South Korean Stocks Push for MSCI Developed Market Upgrade: Key Review on June 23

Claire Weston
Published 2026-06-14About 11 min read

MSCI will announce its annual market-classification review on June 23, with South Korea's bid for the developed-market watchlist in focus; most surveyed institutions expect it to stay in emerging markets for now, but the direction of upgrade is barely disputed — it is more a question of when.

01

What is being decided on June 23?

MSCI reviews each country's market classification once a year. South Korea's goal this time is to land on the developed-market watchlist — the first formal step before a full upgrade.
Of 15 investors and strategists surveyed by Bloomberg, most expect Korea to remain classified as an emerging market, citing the need for recent reforms to prove durable.
Pictet Asset Management senior investment manager Young Jae Lee put it plainly: "This is more a matter of timing. My base case is Korea becomes a developed market within the next few years."
02

How much has Korea's market rallied this year?

The Kospi has risen more than 90% year-to-date, making it the strongest-performing major index globally.
Samsung Electronics and SK Hynix together account for over 50% of the index's weight, tying Korea's market ever more tightly to the global AI trade.
This means → The Kospi is no longer a broad-based index; it behaves more like a semiconductor-themed fund — sharp gains, sharp swings, and multiple circuit-breaker triggers in recent weeks.
03

What blocked the upgrade before, and what has changed?

MSCI removed Korea from the watchlist in 2014 over foreign-exchange restrictions and market-access issues.
Since then, Korea has delivered two key reforms: reinstating short selling and planning a July launch of extended won-trading hours — both long-standing demands from global investors.
President Lee Jae-myung has made capital-market reform a core policy priority. This reflects that the upgrade is no longer just a technical market question — it is on the government's agenda.
04

How much money could an upgrade bring in?

Korea's total equity market cap has nearly tripled over the past year to roughly $4.4 trillion, briefly surpassing India as the world's sixth-largest stock market.
BNP Paribas Securities estimates that benchmark-tracking fund rebalancing after an upgrade would drive roughly $30 billion in inflows.
In plain terms = many funds are only allowed to buy developed-market stocks. Once Korea's label changes, that money is permitted to enter.
05

Why are foreign investors selling this year?

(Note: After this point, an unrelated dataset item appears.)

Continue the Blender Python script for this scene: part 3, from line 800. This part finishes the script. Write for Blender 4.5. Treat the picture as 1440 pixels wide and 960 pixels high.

Korea has recorded a record net foreign outflow of over $78 billion year-to-date.
This means → Foreign investors are not turning bearish on Korea. Samsung and SK Hynix have rallied so hard that funds hit single-stock position limits and were forced to trim.
NH-Amundi Asset Management equity CIO Park Jinho noted that a developed-market classification could raise single-stock allocation caps, easing the "forced selling" problem.
06

What else would an upgrade change?

BNP Paribas multi-asset CIO Wei Li argues the upgrade would reshape the market narrative — from "high-growth emerging-market play" to "developed-market exposure at the core of the strategic supply chain."
Nomura strategist Chetan Seth noted Korea currently holds roughly 23% of the MSCI Emerging Markets index. Greece and Israel, the most recent upgrades, were far smaller — no country of Korea's scale has made this leap in recent history.
Aberdeen Investments Asia equity CIO Kieron Poon added that developed-market investors hold stocks longer and focus more on governance and shareholder returns than short-term growth — the upgrade itself could improve Korea's governance ecosystem.

Content is for reference only, not financial advice.